Invisible hand is a concept explicitly invented to explain away the contradictions of the "Free market" and it's for the people who lack class consciousness.

Like let's say we have a group of 10 friends and they all come up with 1 business idea. 1 of those ideas remains open after few years and 9 of them fail. Why? "Invisible hand"

Even if you network under "free market" there's still the underlying class interests. Relationships usually do not form cross-class because of those underlying class interests. I can be a Homeless person with 9/10 Charisma and still end up on the streets.

To a libertarian the explanation is simple: "Invisible Hand" that's why. Or it's corruption.

But you can't incentivize equality because it would "Make people lazy" all you can do is have a state guard the Capital and let the "invisible hand" sort it out.

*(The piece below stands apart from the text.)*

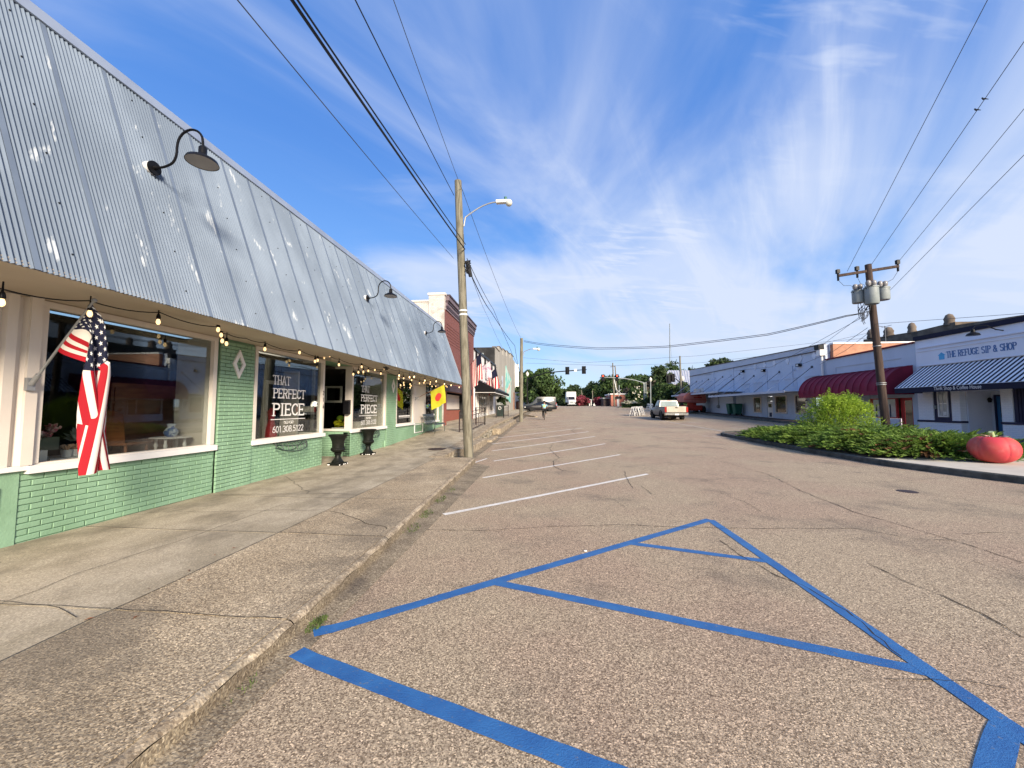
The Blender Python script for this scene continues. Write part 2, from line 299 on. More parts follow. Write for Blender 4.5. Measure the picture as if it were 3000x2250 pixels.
MT = dict(
    road=mat('asphalt_chip_seal', (.335, .275, .195), (.318, .245, .178), ns=.35, rough=.9, bump=.5, bs=120, spk=.9, sps=132, spc=PEB2, stain=.6, stc=(.11, .09, .07), sts=.8, stlo=.50, sthi=.74, lo=.4, hi=.6),
    gutter=mat('gutter_concrete', (.25, .21, .15), (.17, .14, .10), ns=3, rough=.95, bump=.8, bs=60, spk=1, sps=100, spc=PEB, stain=.5, sts=2.5),
    walk=mat('smooth_concrete', (.40, .35, .265), (.30, .26, .19), ns=2.2, rough=.9, bump=.25, bs=90, stain=.6, stc=(.13, .11, .08), sts=1.3, stretch=(1.2, .8, 1), stlo=.46, sthi=.68, spk=.35, sps=120, spc=PEB2),
    agg=mat('exposed_aggregate', (.40, .335, .24), (.30, .245, .17), ns=1.1, rough=.95, bump=.8, bs=80, spk=.85, sps=118, spc=PEB2, stain=.6, stc=(.12, .10, .075), sts=.75, stlo=.46, sthi=.66),
    kerb=mat('kerb_concrete', (.38, .32, .235), (.22, .18, .13), ns=5, rough=.95, bump=1, bs=45, spk=.8, sps=80, spc=PEB, stain=.6, stc=(.09, .08, .06), sts=3),
    darkkerb=mat('dark_weathered_kerb', (.10, .105, .095), (.06, .062, .056), ns=4, rough=.95, bump=.8, bs=40, stain=.4, stc=(.2, .19, .16), sts=3),
    palec=mat('pale_concrete', (.52, .48, .40), (.46, .42, .35), ns=2, rough=.9, bump=.2, bs=70),
    stone=mat('rubble_stone', (.42, .38, .30), (.20, .175, .13), ns=5, rough=.95, bump=1, bs=30, stain=.5, sts=6),
    brickwalk=mat('brown_brick_paving', (.10, .07, .06), (.07, .052, .048), ns=3, rough=.9, bump=.5, bs=30),
    earth=mat('earth', (.12, .11, .06), (.08, .1, .04), ns=.3, rough=1),
    mulch=mat('mulch_gravel', (.17, .13, .1), (.1, .07, .05), ns=9, rough=1, bump=1, bs=40, spk=.8, sps=30),
    blue=mat('blue_road_paint', (.022, .105, .30), (.03, .135, .35), ns=5, rough=.55, bump=.5, bs=120, stain=.6, stc=(.16, .17, .17), sts=30, stlo=.60, sthi=.68),
    white_line=mat('white_road_paint', (.72, .70, .66), (.6, .57, .52), ns=6, rough=.7, bump=.4, bs=120, stain=.7, stc=(.27, .21, .17), sts=30, stlo=.58, sthi=.66),
    faded=mat('faded_road_paint', (.46, .42, .37), (.33, .27, .23), ns=5, rough=.8, bump=.3, bs=120, lo=.45, hi=.6),
    crack=mat('crack_soil', (.035, .03, .025), rough=1),  # one even dark colour for cracks, slab joints and the bed under the slabs
    green=mat('mint_painted_brick', (.235, .385, .255), (.20, .335, .215), ns=2.5, rough=.55, bump=.35, bs=55, stain=.2, stc=(.12, .22, .12), sts=1.4),
    greenm=mat('mint_painted_mortar', (.19, .33, .205), (.16, .28, .175), ns=3, rough=.7, bump=.5, bs=40),
    cream=mat('cream_paint', (.68, .62, .55), (.62, .56, .5), ns=1, rough=.55, bump=.1, bs=30),
    white=mat('white_paint', (.78, .76, .74), (.72, .7, .68), ns=1.5, rough=.5),
    soffit=mat('tan_soffit', (.50, .43, .34), (.44, .37, .28), ns=.8, rough=.8),
    roof=mat('galvanised_steel', (.162, .208, .275), (.115, .152, .208), ns=1.1, rough=.55, metal=.05, spec=.25, stretch=(1, 1, .35), stain=.75, stc=(.40, .44, .48), sts=3.6, stlo=.615, sthi=.68, bump=.15, bs=18),
    roof2=mat('galvanised_lap', (.16, .202, .265), (.13, .165, .22), ns=1.6, rough=.5, metal=.1),
    trim=mat('pale_metal_trim', (.36, .41, .48), (.30, .34, .41), ns=2, rough=.4, metal=.4),
    black=mat('black_metal', (.005, .005, .007), (.008, .008, .009), rough=.4, spec=.15),
    iron=mat('dark_green_iron', (.02, .035, .03), rough=.4, spec=.5),
    rust=mat('dark_brown_iron', (.035, .02, .02), rough=.6),
    urn=mat('black_cast_urn', (.007, .008, .007), (.012, .013, .011), ns=6, rough=.42, bump=.3, bs=60, spec=.14),
    shadein=mat('lamp_shade_enamel', (.42, .38, .32), rough=.5),
    wood=mat('weathered_pole', (.205, .19, .145), (.12, .11, .08), ns=3.4, rough=.95, bump=.8, bs=14, stretch=(5, 5, .55), lo=.4, hi=.62, stain=.6, stc=(.07, .055, .035), sts=5.5, stlo=.6, sthi=.66),
    darkwood=mat('creosoted_pole', (.075, .05, .04), (.04, .028, .024), ns=3, rough=.95, bump=.7, bs=14, stretch=(5, 5, .5)),
    wire=mat('black_cable', (.012, .012, .014), rough=.7),
    wire2=mat('grey_cable', (.09, .1, .12), rough=.6, metal=.3),
    grey=mat('grey_painted_metal', (.27, .30, .30), (.22, .25, .25), ns=3, rough=.5),
    galv=mat('galvanised_arm', (.35, .36, .37), (.28, .29, .3), ns=3, rough=.5, metal=.5),
    porcelain=mat('porcelain', (.25, .24, .24), rough=.3),
    bulb=mat('warm_filament_bulb', (1, .8, .5), rough=.2, emit=(1, .62, .28), es=.5),
    redlamp=mat('red_signal_lens', (.9, .06, .03), rough=.3, emit=(1, .05, .02), es=1.3),
    glass=glassmat('shop_glass', (.82, .84, .82), .30), cglass=mat('dark_car_glass', (.012, .014, .018), rough=.12, spec=.5),
    palegl=mat('pale_car_glass', (.26, .32, .30), (.2, .25, .24), rough=.1, spec=.9),
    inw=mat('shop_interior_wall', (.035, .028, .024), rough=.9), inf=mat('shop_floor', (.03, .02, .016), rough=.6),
    redbrick=brickmat('maroon_painted_brick', (.20, .075, .065), (.175, .065, .06), (.15, .06, .055), 'y'),
    rb2=brickmat('red_brick_low', (.30, .09, .06), (.26, .075, .05), (.2, .08, .06), 'y'),
    whitebrick=brickmat('peeling_white_brick', (.56, .54, .50), (.48, .46, .43), (.36, .34, .31), 'x', fade=.8, fc=(.30, .26, .22)),
    orangebrick=brickmat('orange_brick', (.42, .19, .11), (.36, .155, .09), (.33, .22, .17), 'x', fade=.4, fc=(.5, .3, .2)),
    tan=mat('tan_stucco', (.36, .34, .30), (.30, .285, .25), ns=.5, rough=.9, bump=.3, bs=12, stretch=(1, 1, .4)),
    tar=mat('black_tar_wall', (.012, .012, .012), (.03, .03, .03), ns=1, rough=.8),
    stucco=mat('white_stucco', (.72, .71, .70), (.64, .63, .62), ns=1, rough=.85),
    bluewall=mat('blue_grey_paint', (.50, .57, .69), (.46, .53, .64), ns=.5, rough=.75, bump=.1, bs=20, stretch=(1, 1, .5), stain=.15, stc=(.2, .24, .33), sts=1.3),
    bluecoat=mat('grey_metal_coping', (.46, .51, .60), (.42, .47, .56), ns=.6, rough=.6),
    palewall=mat('pale_lavender_paint', (.74, .77, .86), (.68, .71, .80), ns=.6, rough=.7),
    whiteb=brickmat('white_painted_brick_front', (.88, .89, .92), (.84, .85, .89), (.74, .76, .82), 'y'),
    navy=mat('navy_board', (.012, .014, .05), (.02, .022, .065), ns=3, rough=.6),
    navyf=mat('navy_fabric', (.006, .007, .03), rough=.8),
    burg=mat('burgundy_canvas', (.22, .01, .035), (.16, .008, .028), ns=1.4, rough=.75, bump=.2, bs=9),
    red=mat('red_paint', (.42, .012, .02), rough=.5), bdoor=mat('blue_door_paint', (.03, .16, .36), rough=.5),
    brownstone=mat('weathered_brown_brick', (.17, .135, .105), (.09, .07, .055), ns=1.4, rough=.95, bump=.8, bs=7),
    tomato=mat('red_tomato_paint', (.50, .045, .065), (.46, .08, .05), ns=1.2, rough=.6, bump=.15, bs=9, spec=.3, stain=.35, stc=(.55, .22, .2), sts=2.5),
    stem=mat('pale_green_paint', (.42, .50, .25), rough=.6), sepal=mat('pinkish_sepal', (.62, .33, .26), rough=.5),
    jun=mat('juniper_foliage', (.17, .26, .04), (.075, .15, .024), ns=1.6, rough=.7, island=.5, transl=.35),
    junb=mat('juniper_brown_foliage', (.16, .075, .03), (.1, .05, .02), ns=3, rough=.8, island=.4, transl=.2),
    lime=mat('lime_foliage', (.30, .42, .04), (.18, .30, .025), ns=1.6, rough=.65, island=.4, transl=.4),
    leaf=mat('dark_tree_foliage', (.05, .082, .026), (.028, .052, .018), ns=.35, rough=.7, island=.5, transl=.25),
    leaf2=mat('mid_tree_foliage', (.065, .11, .028), (.035, .07, .02), ns=.4, rough=.7, island=.5, transl=.3),
    leaf3=mat('brownish_foliage', (.085, .07, .05), (.05, .045, .035), ns=.5, rough=.8, island=.45, transl=.2),
    bark=mat('bark', (.10, .08, .06), rough=1, bump=.5, bs=12), myrtle=mat('crepe_myrtle_flower', (.26, .045, .07), (.13, .03, .035), ns=1, rough=.8, island=.5, transl=.2),
    bloom=mat('cream_blossom', (.75, .72, .55), rough=.7, island=.2, transl=.3), grass=mat('kerb_grass', (.13, .17, .05), (.08, .12, .03), ns=4, rough=.8, island=.4, transl=.3),
    steelroof=mat('ribbed_steel_roof', (.5, .5, .52), (.45, .45, .47), ns=.5, rough=.5, metal=.3), teal=mat('teal_mural', (.16, .50, .45), (.5, .62, .56), ns=.8, rough=.8, lo=.45, hi=.6),
    pewter=mat('pewter_truck_paint', (.13, .135, .145), rough=.4, metal=0, spec=.4), champ=mat('champagne_truck_paint', (.52, .47, .38), rough=.3, metal=.15, spec=.6),
    chrome=mat('chrome', (.7, .68, .64), rough=.2, metal=.9), tyre=mat('tyre_rubber', (.015, .015, .015), rough=.9), alloy=mat('alloy_wheel', (.5, .48, .45), rough=.35, metal=.6),
    taill=mat('red_tail_lens', (.35, .02, .015), rough=.2), carb=mat('black_car_paint', (.010, .010, .013), rough=.4, spec=.3), under=mat('dark_underbody', (.012, .012, .012), rough=.9),
    plate=mat('white_plastic', (.75, .75, .73), rough=.5), lift=mat('faded_orange_red_machine', (.46, .15, .12), (.40, .12, .095), ns=2, rough=.6), lift2=mat('red_machine_chassis', (.40, .035, .02), rough=.6),
    skin=mat('skin', (.30, .17, .11), rough=.6), shirt=mat('light_blue_shirt', (.22, .45, .58), rough=.9), vest=mat('yellow_green_patch', (.45, .7, .18), rough=.8), pants=mat('black_trousers', (.012, .012, .014), rough=.9),
    oak=mat('orange_oak', (.50, .21, .07), (.38, .15, .05), ns=3, rough=.4, stretch=(8, 8, 1)), walnut=mat('dark_walnut', (.22, .09, .04), (.14, .055, .028), ns=3, rough=.4, stretch=(1, 1, 7)),
    china=mat('blue_white_china', (.62, .66, .72), (.10, .16, .36), ns=9, rough=.2, lo=.5, hi=.56), sage=mat('sage_fabric_box', (.20, .22, .16), rough=.8), pink=mat('pink_flower', (.55, .10, .16), (.7, .6, .5), ns=14, rough=.8, island=.3),
    silverleaf=mat('silver_leaf', (.38, .42, .34), rough=.7, island=.3), tulip=mat('peach_tulip', (.75, .45, .28), rough=.6), bin=mat('green_cart_plastic', (.01, .11, .075), rough=.5),
    mort=mat('dark_recess', (.02, .02, .02), rough=.9), dress=mat('red_cloth', (.5, .02, .03), rough=.8), cglow=mat('globe_glass', (.7, .68, .6), rough=.3),
)
def add_speckle_variation():
    return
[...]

[-] tradclasstruggle@lemmygrad.ml 8 points 1 day ago

You're right, and I admit I was referring to the "free market" and not really to the invisible hand. Which still translates to, the job market clearly not being remotely free but heavily biased.

[-] CanaryFeigned@lemmygrad.ml 8 points 1 day ago

That's alright and you aren't wrong in the sense that a lot of Sociology tries much harder to escape Marxism than it tries to invent anything new.

It's how you end up with the likes of "Game theory" Like look at this:

Source: https://napkinfinance.com/napkin/game-theory/

This is to replace Marx's theory of class. One of the many attempts.

So instead of thinking about what the worker wants we strip ourselves down to individuals.

Let's use this as an example to show why Game Theory is so nasty and return to Networking, what even is that? Well it's not friendships, it's relationships specifically with monetary incentive in mind. Under Game Theory these relationships are treated as a math problem. If you fall behind and it's better off to lay you off, you're off the hook. It doesn't matter, to the Capitalists, if it hurts social trust in the long run, the police is there to protect Capital.

I think we're at a point where bourgeoise have been sniffing their own farts for so long they might not be aware of the long term consequences and they've lost sense of their own capabilities. Otherwise it makes no sense how Iran still stands, that was not the plan.

[-] tradclasstruggle@lemmygrad.ml 3 points 12 hours ago* (last edited 12 hours ago)

Now this is an unexpected take, and granted you might be right, but I always understood the prisioner's dilema as a restricted view of relations between individuals at very similar status, or in this case of the same class in similar circumstances.

I did see an old Richard Dawkins documentary's about this many years ago, before we became a massive prick, and it did inform my view of this particular thought experiment. But I always took the tit-for-tat response to it, as an indicator of reasonable response to people on the level with you. Obviously, your manager/boss/etc will rarely give you a favourable answer, to begin with, or when it does it's with the prospect of getting something extra out of you, it's more of a prisioner-warden relationship.

[-] amemorablename@lemmygrad.ml 7 points 1 day ago

I think you make a good point and I would further add that part of what this is getting into is that advice for jobs under capitalism has to be somewhat bullshit because capitalism is not actually built to employ everyone who wants/needs a job. It instead has artificial scarcity and a reserve labor force (I believe is the term?), which pits the working class against each other and toward scrabbling for survival.

As to the specifics of what works best, my perception of it from observation would be that it goes something like this, with the top being the strongest toward getting you a job and bottom being the weakest:

  • High level connections (e.g. nepotism type stuff where the connection is so powerful it overrides other priorities of an institution)
  • Average connections and proven skill (like from job history)
  • Average connections without proven skill
  • Skill without connections (on occasion, this one may win out if it's a really specialized field with few people who have the technical skill, e.g. where demand is so high and the quality of the work so important that they'll take most anyone as long as they can do the work)

Not "coming with" connections, such as from family or friends of family, and not being skilled at confidently reaching out to others and maintaining social ties (even if transactional ones), is probably one of the worst positions you can be in for employment under capitalism. There are other factors that can make it even worse like belonging to a marginalized group, but either way, capitalism is not in the business of humane policy surrounding work and labor, so the best you'll see under it is reforms and welfare stuff.

[-] tradclasstruggle@lemmygrad.ml 3 points 12 hours ago

It's not humane, but then ironically they insist on forcing fake relationships onto the worker: "we're a family™️", great/informal work environment your manager pretending to be your buddy, forced corporate dinners, and so on.

Hell, I should know, me not aligning with their nepotistic cult-like (and I'm not exaggerating here) culture was a major contribution for me losing my last job.